At the same time, with the captive customers not having any say at all on MERALCO’s power procurement programs, it has awarded the juiciest deals to its sister company, the Lopez-owned generation companies (in a real sense, MERALCO owners, where the Lopezes are actually a minority, are subordinate to the Lopezes in the First Generation companies, which are dominated by them). Proof of this devious generation plot: known allies and friends of the Lopez generation interests first cried dire warnings of a looming power crisis, made sure no credible new player could come in by closing the lid on its dominant captive market (thus scuttling Napocor privatization), then turned around and filed an application for a new 550 megawatts (MW) natural gas plant (in addition to its present 1,500 MW natural gas) supposedly to address the looming power shortage or crisis. Having virtually unlimited powers over its captive market, First Gen is the only group with a high level of confidence in its future in the generation market. After all, it can quite literally write its own market ticket with MERALCO. Again reference is made to the ERC petition of MERALCO and the First Generation companies to extend by amendment their power supply agreements, with a number of cost items like the capacity fees under challenge by consumers.
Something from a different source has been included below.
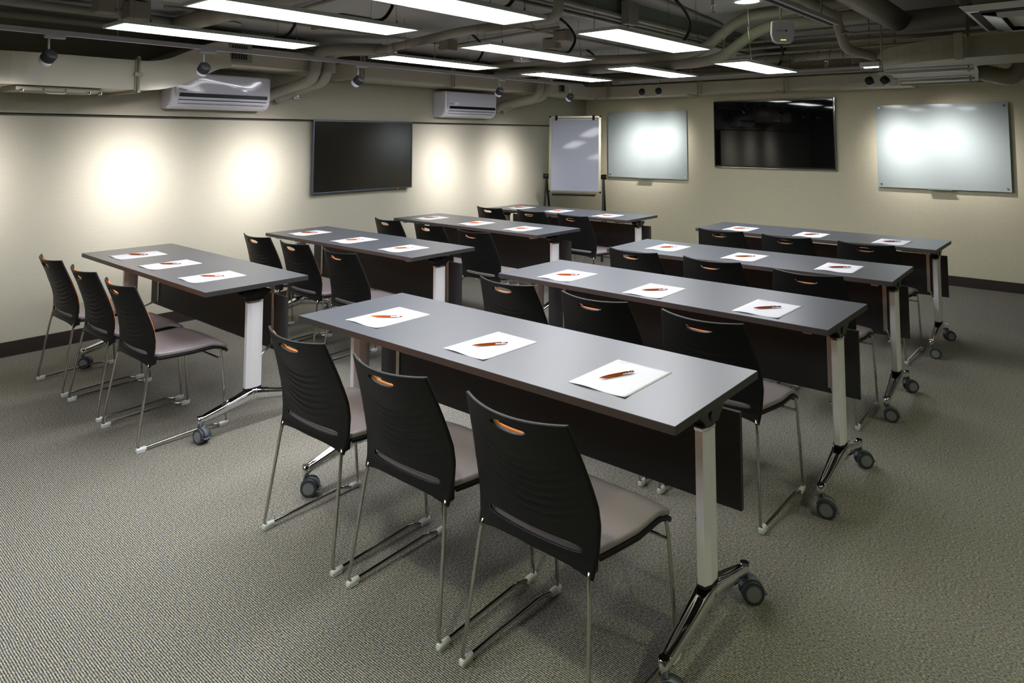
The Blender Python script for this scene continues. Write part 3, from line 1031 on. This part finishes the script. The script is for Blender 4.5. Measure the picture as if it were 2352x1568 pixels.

Clearly, as shown by our experience with EPIRA over the last five years, there is a need to revisit, raise and reinforce the cross-ownership limits on all generation capacity, including those existing prior to EPIRA. Dilution of generation ownership will become a disincentive to market power abuse by distribution monopolies.

On a related matter, events today have validated our earlier concern over the true intentions behind MERALCO’s offer to President Arroyo in March this year to open up its one-megawatt market to competition in generation. At that time, we questioned MERALCO’s tender to Pres. Arroyo, challenging them to bring their generosity to the ERC, which has jurisdiction over power rates and market play. Concededly a potential advantage to MERALCO customers, the appropriate petition has not been filed by MERALCO at ERC up to this late date.